● **WRITTEN EXERCISE**
All lines below must be repeated exactly, with the pictures omitted.

● **GIVEN DATA**
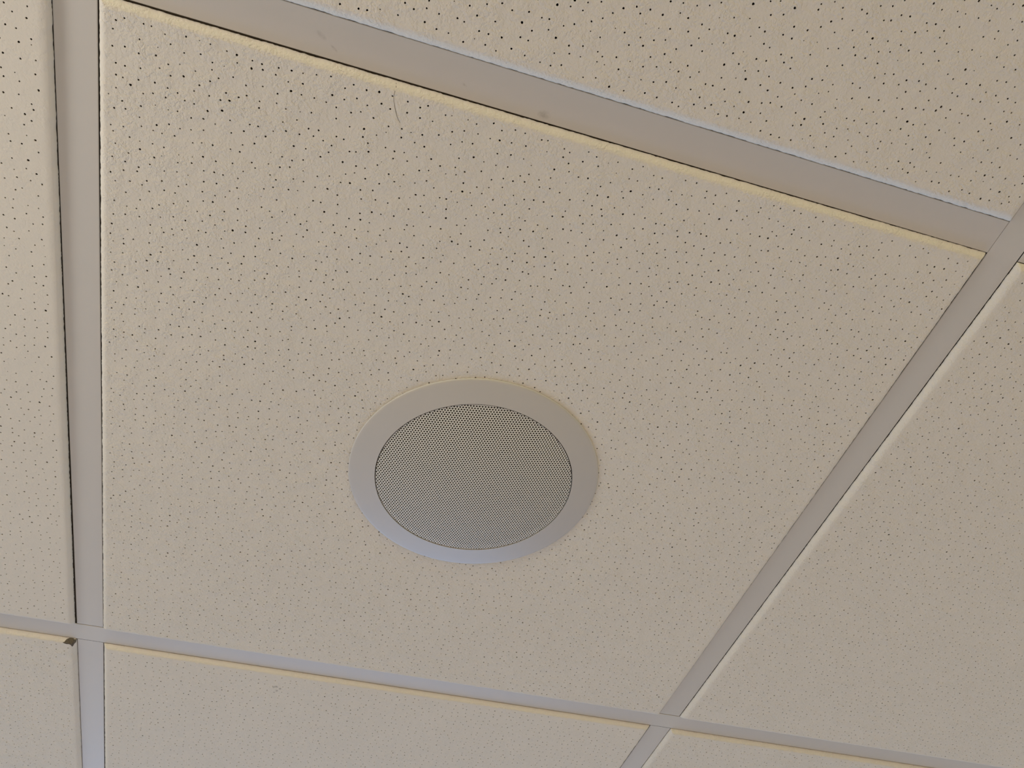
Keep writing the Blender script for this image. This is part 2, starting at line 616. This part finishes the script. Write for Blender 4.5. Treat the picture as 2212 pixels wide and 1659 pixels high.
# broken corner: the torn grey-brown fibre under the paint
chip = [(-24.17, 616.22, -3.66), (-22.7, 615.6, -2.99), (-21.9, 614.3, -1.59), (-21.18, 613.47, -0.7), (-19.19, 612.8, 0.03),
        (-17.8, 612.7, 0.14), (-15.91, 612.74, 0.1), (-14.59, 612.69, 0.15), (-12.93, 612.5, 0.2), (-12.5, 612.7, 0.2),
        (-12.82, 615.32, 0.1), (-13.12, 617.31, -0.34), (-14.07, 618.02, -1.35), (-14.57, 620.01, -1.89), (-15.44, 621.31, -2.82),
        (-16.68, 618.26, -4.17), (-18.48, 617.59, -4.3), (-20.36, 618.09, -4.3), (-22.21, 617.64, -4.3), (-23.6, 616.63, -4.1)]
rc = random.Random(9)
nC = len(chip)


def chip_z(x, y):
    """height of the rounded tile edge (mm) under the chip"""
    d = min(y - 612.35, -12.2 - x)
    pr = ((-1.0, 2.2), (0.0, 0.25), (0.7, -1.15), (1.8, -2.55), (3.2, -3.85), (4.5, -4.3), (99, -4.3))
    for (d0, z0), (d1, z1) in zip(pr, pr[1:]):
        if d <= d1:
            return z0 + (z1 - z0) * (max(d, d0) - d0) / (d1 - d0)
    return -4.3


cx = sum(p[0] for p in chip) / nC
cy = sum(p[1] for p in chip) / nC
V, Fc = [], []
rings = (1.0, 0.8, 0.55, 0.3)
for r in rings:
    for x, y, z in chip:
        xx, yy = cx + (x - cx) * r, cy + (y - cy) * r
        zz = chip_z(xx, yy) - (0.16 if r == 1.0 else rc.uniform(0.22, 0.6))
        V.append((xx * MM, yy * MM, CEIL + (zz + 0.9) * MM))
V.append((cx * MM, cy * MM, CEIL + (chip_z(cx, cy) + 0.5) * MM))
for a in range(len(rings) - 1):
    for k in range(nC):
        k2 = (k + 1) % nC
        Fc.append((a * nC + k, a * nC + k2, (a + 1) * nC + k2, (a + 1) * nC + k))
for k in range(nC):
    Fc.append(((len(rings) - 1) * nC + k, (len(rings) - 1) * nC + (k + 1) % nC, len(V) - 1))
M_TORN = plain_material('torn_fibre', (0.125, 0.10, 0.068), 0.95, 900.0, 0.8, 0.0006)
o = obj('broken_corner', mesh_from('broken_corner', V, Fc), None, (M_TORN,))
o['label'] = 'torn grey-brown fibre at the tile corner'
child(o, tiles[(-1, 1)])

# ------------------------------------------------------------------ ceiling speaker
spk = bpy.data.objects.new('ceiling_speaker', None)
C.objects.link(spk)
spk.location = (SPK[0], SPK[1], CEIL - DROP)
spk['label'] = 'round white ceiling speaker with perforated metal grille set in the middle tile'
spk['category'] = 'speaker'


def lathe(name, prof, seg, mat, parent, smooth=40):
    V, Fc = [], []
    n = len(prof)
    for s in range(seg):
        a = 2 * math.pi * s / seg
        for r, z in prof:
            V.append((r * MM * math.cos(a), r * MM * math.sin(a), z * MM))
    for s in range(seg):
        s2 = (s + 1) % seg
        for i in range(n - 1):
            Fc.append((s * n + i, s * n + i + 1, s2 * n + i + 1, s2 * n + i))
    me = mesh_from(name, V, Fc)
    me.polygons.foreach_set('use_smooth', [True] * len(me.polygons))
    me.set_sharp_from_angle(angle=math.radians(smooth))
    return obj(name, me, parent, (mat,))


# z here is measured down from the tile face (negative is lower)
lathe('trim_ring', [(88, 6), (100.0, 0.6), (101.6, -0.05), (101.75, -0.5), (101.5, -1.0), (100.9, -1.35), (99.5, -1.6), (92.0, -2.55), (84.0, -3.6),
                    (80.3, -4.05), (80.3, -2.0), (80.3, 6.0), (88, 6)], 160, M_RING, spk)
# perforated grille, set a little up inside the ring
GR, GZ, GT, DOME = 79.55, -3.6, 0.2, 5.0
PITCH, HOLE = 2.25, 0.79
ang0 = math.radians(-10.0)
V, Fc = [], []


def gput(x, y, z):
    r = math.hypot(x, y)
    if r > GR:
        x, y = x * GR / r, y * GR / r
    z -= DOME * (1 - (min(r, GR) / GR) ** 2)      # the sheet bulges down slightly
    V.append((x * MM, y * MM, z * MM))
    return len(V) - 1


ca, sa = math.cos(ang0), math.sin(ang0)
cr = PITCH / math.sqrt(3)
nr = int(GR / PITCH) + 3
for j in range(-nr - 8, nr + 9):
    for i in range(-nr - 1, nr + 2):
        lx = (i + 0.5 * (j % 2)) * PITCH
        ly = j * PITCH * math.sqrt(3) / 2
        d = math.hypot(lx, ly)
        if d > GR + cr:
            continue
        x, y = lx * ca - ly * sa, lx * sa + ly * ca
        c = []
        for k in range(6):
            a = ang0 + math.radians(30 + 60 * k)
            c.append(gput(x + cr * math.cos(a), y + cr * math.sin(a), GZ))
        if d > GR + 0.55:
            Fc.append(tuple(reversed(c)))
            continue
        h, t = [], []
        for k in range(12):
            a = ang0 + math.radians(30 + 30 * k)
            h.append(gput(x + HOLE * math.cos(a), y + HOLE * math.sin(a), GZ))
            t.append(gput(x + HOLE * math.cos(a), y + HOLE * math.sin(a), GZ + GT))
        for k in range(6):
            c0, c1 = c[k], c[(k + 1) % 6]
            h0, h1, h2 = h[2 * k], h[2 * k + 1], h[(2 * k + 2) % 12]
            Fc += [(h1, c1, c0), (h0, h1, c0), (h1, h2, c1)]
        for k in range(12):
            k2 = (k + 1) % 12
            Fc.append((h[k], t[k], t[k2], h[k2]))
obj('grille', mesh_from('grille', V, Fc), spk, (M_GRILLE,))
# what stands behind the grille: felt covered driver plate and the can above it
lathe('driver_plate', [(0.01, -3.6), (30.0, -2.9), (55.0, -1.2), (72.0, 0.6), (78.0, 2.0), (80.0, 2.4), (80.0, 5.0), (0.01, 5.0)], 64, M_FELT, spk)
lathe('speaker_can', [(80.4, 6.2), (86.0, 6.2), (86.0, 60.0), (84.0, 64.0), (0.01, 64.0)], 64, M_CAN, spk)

● **WORKED SOLUTION**
Keep writing the Blender script for this image. This is part 2, starting at line 616. This part finishes the script. Write for Blender 4.5. Treat the picture as 2212 pixels wide and 1659 pixels high.
# broken corner: the torn grey-brown fibre under the paint
chip = [(-24.17, 616.22, -3.66), (-22.7, 615.6, -2.99), (-21.9, 614.3, -1.59), (-21.18, 613.47, -0.7), (-19.19, 612.8, 0.03),
        (-17.8, 612.7, 0.14), (-15.91, 612.74, 0.1), (-14.59, 612.69, 0.15), (-12.93, 612.5, 0.2), (-12.5, 612.7, 0.2),
        (-12.82, 615.32, 0.1), (-13.12, 617.31, -0.34), (-14.07, 618.02, -1.35), (-14.57, 620.01, -1.89), (-15.44, 621.31, -2.82),
        (-16.68, 618.26, -4.17), (-18.48, 617.59, -4.3), (-20.36, 618.09, -4.3), (-22.21, 617.64, -4.3), (-23.6, 616.63, -4.1)]
rc = random.Random(9)
nC = len(chip)


def chip_z(x, y):
    """height of the rounded tile edge (mm) under the chip"""
    d = min(y - 612.35, -12.2 - x)
    pr = ((-1.0, 2.2), (0.0, 0.25), (0.7, -1.15), (1.8, -2.55), (3.2, -3.85), (4.5, -4.3), (99, -4.3))
    for (d0, z0), (d1, z1) in zip(pr, pr[1:]):
        if d <= d1:
            return z0 + (z1 - z0) * (max(d, d0) - d0) / (d1 - d0)
    return -4.3


cx = sum(p[0] for p in chip) / nC
cy = sum(p[1] for p in chip) / nC
V, Fc = [], []
rings = (1.0, 0.8, 0.55, 0.3)
for r in rings:
    for x, y, z in chip:
        xx, yy = cx + (x - cx) * r, cy + (y - cy) * r
        zz = chip_z(xx, yy) - (0.16 if r == 1.0 else rc.uniform(0.22, 0.6))
        V.append((xx * MM, yy * MM, CEIL + (zz + 0.9) * MM))
V.append((cx * MM, cy * MM, CEIL + (chip_z(cx, cy) + 0.5) * MM))
for a in range(len(rings) - 1):
    for k in range(nC):
        k2 = (k + 1) % nC
        Fc.append((a * nC + k, a * nC + k2, (a + 1) * nC + k2, (a + 1) * nC + k))
for k in range(nC):
    Fc.append(((len(rings) - 1) * nC + k, (len(rings) - 1) * nC + (k + 1) % nC, len(V) - 1))
M_TORN = plain_material('torn_fibre', (0.125, 0.10, 0.068), 0.95, 900.0, 0.8, 0.0006)
o = obj('broken_corner', mesh_from('broken_corner', V, Fc), None, (M_TORN,))
o['label'] = 'torn grey-brown fibre at the tile corner'
child(o, tiles[(-1, 1)])

# ------------------------------------------------------------------ ceiling speaker
spk = bpy.data.objects.new('ceiling_speaker', None)
C.objects.link(spk)
spk.location = (SPK[0], SPK[1], CEIL - DROP)
spk['label'] = 'round white ceiling speaker with perforated metal grille set in the middle tile'
spk['category'] = 'speaker'


def lathe(name, prof, seg, mat, parent, smooth=40):
    V, Fc = [], []
    n = len(prof)
    for s in range(seg):
        a = 2 * math.pi * s / seg
        for r, z in prof:
            V.append((r * MM * math.cos(a), r * MM * math.sin(a), z * MM))
    for s in range(seg):
        s2 = (s + 1) % seg
        for i in range(n - 1):
            Fc.append((s * n + i, s * n + i + 1, s2 * n + i + 1, s2 * n + i))
    me = mesh_from(name, V, Fc)
    me.polygons.foreach_set('use_smooth', [True] * len(me.polygons))
    me.set_sharp_from_angle(angle=math.radians(smooth))
    return obj(name, me, parent, (mat,))


# z here is measured down from the tile face (negative is lower)
lathe('trim_ring', [(88, 6), (100.0, 0.6), (101.6, -0.05), (101.75, -0.5), (101.5, -1.0), (100.9, -1.35), (99.5, -1.6), (92.0, -2.55), (84.0, -3.6),
                    (80.3, -4.05), (80.3, -2.0), (80.3, 6.0), (88, 6)], 160, M_RING, spk)
# perforated grille, set a little up inside the ring
GR, GZ, GT, DOME = 79.55, -3.6, 0.2, 5.0
PITCH, HOLE = 2.25, 0.79
ang0 = math.radians(-10.0)
V, Fc = [], []


def gput(x, y, z):
    r = math.hypot(x, y)
    if r > GR:
        x, y = x * GR / r, y * GR / r
    z -= DOME * (1 - (min(r, GR) / GR) ** 2)      # the sheet bulges down slightly
    V.append((x * MM, y * MM, z * MM))
    return len(V) - 1


ca, sa = math.cos(ang0), math.sin(ang0)
cr = PITCH / math.sqrt(3)
nr = int(GR / PITCH) + 3
for j in range(-nr - 8, nr + 9):
    for i in range(-nr - 1, nr + 2):
        lx = (i + 0.5 * (j % 2)) * PITCH
        ly = j * PITCH * math.sqrt(3) / 2
        d = math.hypot(lx, ly)
        if d > GR + cr:
            continue
        x, y = lx * ca - ly * sa, lx * sa + ly * ca
        c = []
        for k in range(6):
            a = ang0 + math.radians(30 + 60 * k)
            c.append(gput(x + cr * math.cos(a), y + cr * math.sin(a), GZ))
        if d > GR + 0.55:
            Fc.append(tuple(reversed(c)))
            continue
        h, t = [], []
        for k in range(12):
            a = ang0 + math.radians(30 + 30 * k)
            h.append(gput(x + HOLE * math.cos(a), y + HOLE * math.sin(a), GZ))
            t.append(gput(x + HOLE * math.cos(a), y + HOLE * math.sin(a), GZ + GT))
        for k in range(6):
            c0, c1 = c[k], c[(k + 1) % 6]
            h0, h1, h2 = h[2 * k], h[2 * k + 1], h[(2 * k + 2) % 12]
            Fc += [(h1, c1, c0), (h0, h1, c0), (h1, h2, c1)]
        for k in range(12):
            k2 = (k + 1) % 12
            Fc.append((h[k], t[k], t[k2], h[k2]))
obj('grille', mesh_from('grille', V, Fc), spk, (M_GRILLE,))
# what stands behind the grille: felt covered driver plate and the can above it
lathe('driver_plate', [(0.01, -3.6), (30.0, -2.9), (55.0, -1.2), (72.0, 0.6), (78.0, 2.0), (80.0, 2.4), (80.0, 5.0), (0.01, 5.0)], 64, M_FELT, spk)
lathe('speaker_can', [(80.4, 6.2), (86.0, 6.2), (86.0, 60.0), (84.0, 64.0), (0.01, 64.0)], 64, M_CAN, spk)